Software as art
Sunday, April 24, 2016 by Dave Winer

Yesterday I posed this question on Twitter.

Are there any developers in Silicon Valley, having made their FU Money are making new tech for fun, w/o trying to find "business model?"

After I wrote it down, I wondered what took me so long to get there. 

My story...

I started as an independent developer in Silicon Valley in 1979. At the time, the idea of doing software development on your own was unheard-of. Until I met up with other people doing the same thing. I was pretty close to broke when I got there. And I stayed more or less broke until I merged my angel-backed startup with a VC-backed one that was on the path to going public. It did. I got my FU money. That was 1989. Ten years chasing both art and money at the same time.

So then I had a decision to make. Was I in it for the business or was I in it for fun? I had been wanting to get rich. My idea of myself was I'd live a creative life, with the independence that comes with success. I had attained success. So I stopped trying to be a company, and went back to what I did for fun -- making software.

I eventually left the Valley in 2003 because no one else was doing what I was doing. The only point in being there, because it is not an interesting place to me, was if there were other people to collaborate with. So I left seeking other places to try collaborative development for fun. ;-)

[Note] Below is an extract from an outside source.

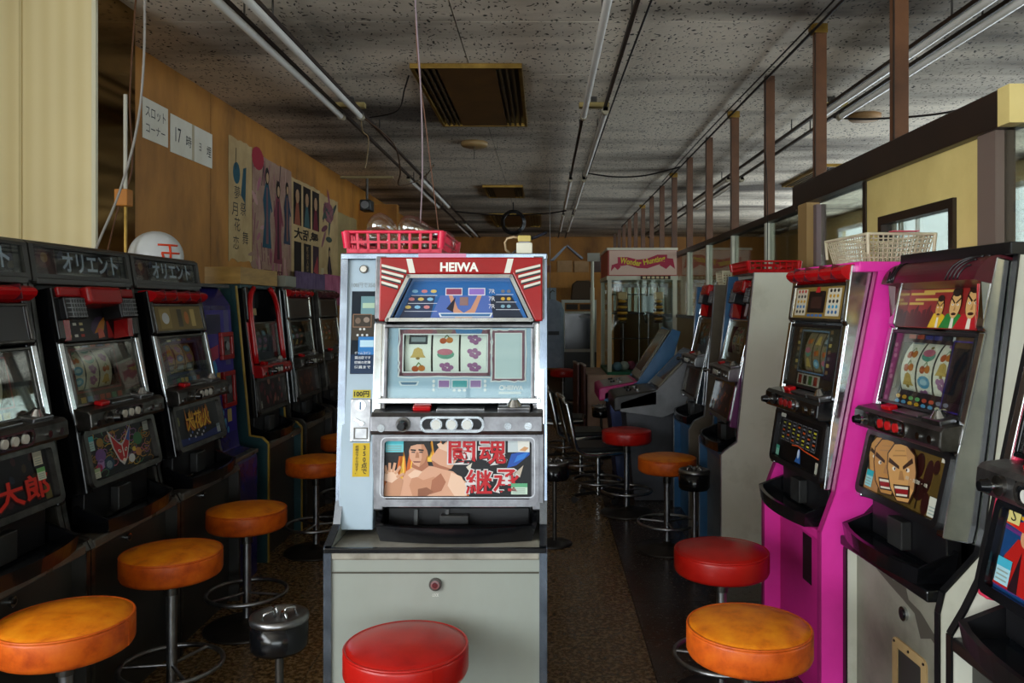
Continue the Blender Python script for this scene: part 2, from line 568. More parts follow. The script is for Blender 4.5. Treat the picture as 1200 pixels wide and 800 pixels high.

I actually do know one other person that's doing this -- Ward Cunningham, the guy who got wikis started. We pretty much belong to the same school of software development. Woz, if he were still developing, probably would be there too. 

I finally had the idea yesterday to ask openly if anyone else had the same idea, that software could be something you do for fun, and if the money followed great, if not, that's okay too.

If you're wondering if this makes sense, look at the life of Prince and imagine that people could make software that way. It could be art. When I started many years ago it was thought a weird idea that software could be art. For a while it wasn't. I think today it's back to being a weird idea. 

BTW, what started this thread was a question of whether the HBO show Silicon Valley was an accurate depiction of what goes on there. I said it was, if you looked at it from the point of view of a VC or reporter. But it does miss what it's like to create the technology. I think that story could be told as well.